It's well documented that the rise of craft beer and the popularity of hop forward beer styles have led to frequent hop shortages. Globally, the growers of certain New World varieties are unable to keep up with demand. And it's fair to say the situation could be far worse too.
How? Well, if every brewer in the world favoured the sort of hops to volume ratios beloved of KAIJU! brewer Nat Reeves, there wouldn't be a hop shortage. No, we'd be suffering the sort of hop famine that would make the seven-year stretch Joseph and his people suffered in Biblical times look like that day your local cafe ran out of egg and bacon muffins before you made it through the door.
Of all the new wave of brewers that love brewing hop-centric beers, KAIJU! went harder from the start than any other on the local scene: there isn't a beer on their lineup that isn't hopped to the Mikey Burton-drawn eyeballs (or, at least, there wasn't until they had plenty of runs on the board). Sure, they love lots of other things: Japanese movies, monsters, heroes, high alcohol beers, silliness – but they love hops more than anything; the four fridges in the brewery stuffed with them are testament to that.
It's an obsession that has stood them in good stead, and not just because many of the more hardcore of Australia's beer drinking public are hop obsessed too. It helps that they know how to do it rather well. Their Hopped Out Red won an Australian International Beer Awards trophy before the brewing company was a year old, while they've picked up more golds there and at the Craft Beer Awards since.
As to the "they" that makes up KAIJU!, it's a core trio of Nat, brother Callum and his wife Clara, who started the Golden Axe cider brand together.

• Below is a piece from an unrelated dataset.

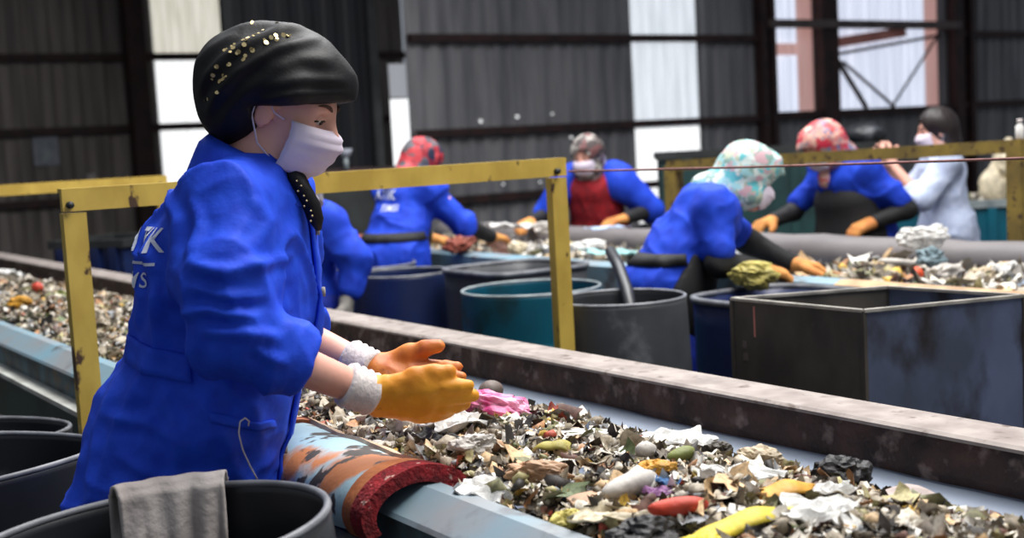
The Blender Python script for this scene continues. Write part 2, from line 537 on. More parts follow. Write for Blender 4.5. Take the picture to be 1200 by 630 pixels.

Initially, they were called Monster Mash and operated as a gypsy brewer out of Cavalier. Then a certain energy drink company came calling and demanded they stop using the name Monster Mash, claiming it was similar to their name (something KAIJU! are now rather happy with), while, by 2015, they were established enough to start building their own premises. As a result, they're now based in Dandenong South, with Exit Brewing as permanent house guests and others making use of any spare capacity (which, despite regular expansion, is becoming less and less, particularly since the launch of Krush and the switch to cans).
As eye-catching as their beers is the packaging in which they come. It's the work of the aforementioned Mikey Burton, a New York based artist with whom Clara had always wanted to work in her other life as a game developer. He takes the trio's concepts – all inspired by their love of Japanese monster (kaiju) films and comics – and turns them into some of the best labels you'll find anywhere in the world. There's a developing story too: most labels feature kaiju but some are heroes (who battle kaiju), such as the one adorning their Robohop golden IPA.
Look closely and you'll find other neat touches: the face and eyes of the monster on the Betelgeuse labels are formed by the constellation Orion where the star of the same name resides; where a beer is an imperial version of another in their range, look for the character from the smaller beer's label being monstered in some way.
If it all sounds a bit daft, it is. But isn't fun an essential part of what makes craft beer so appealing?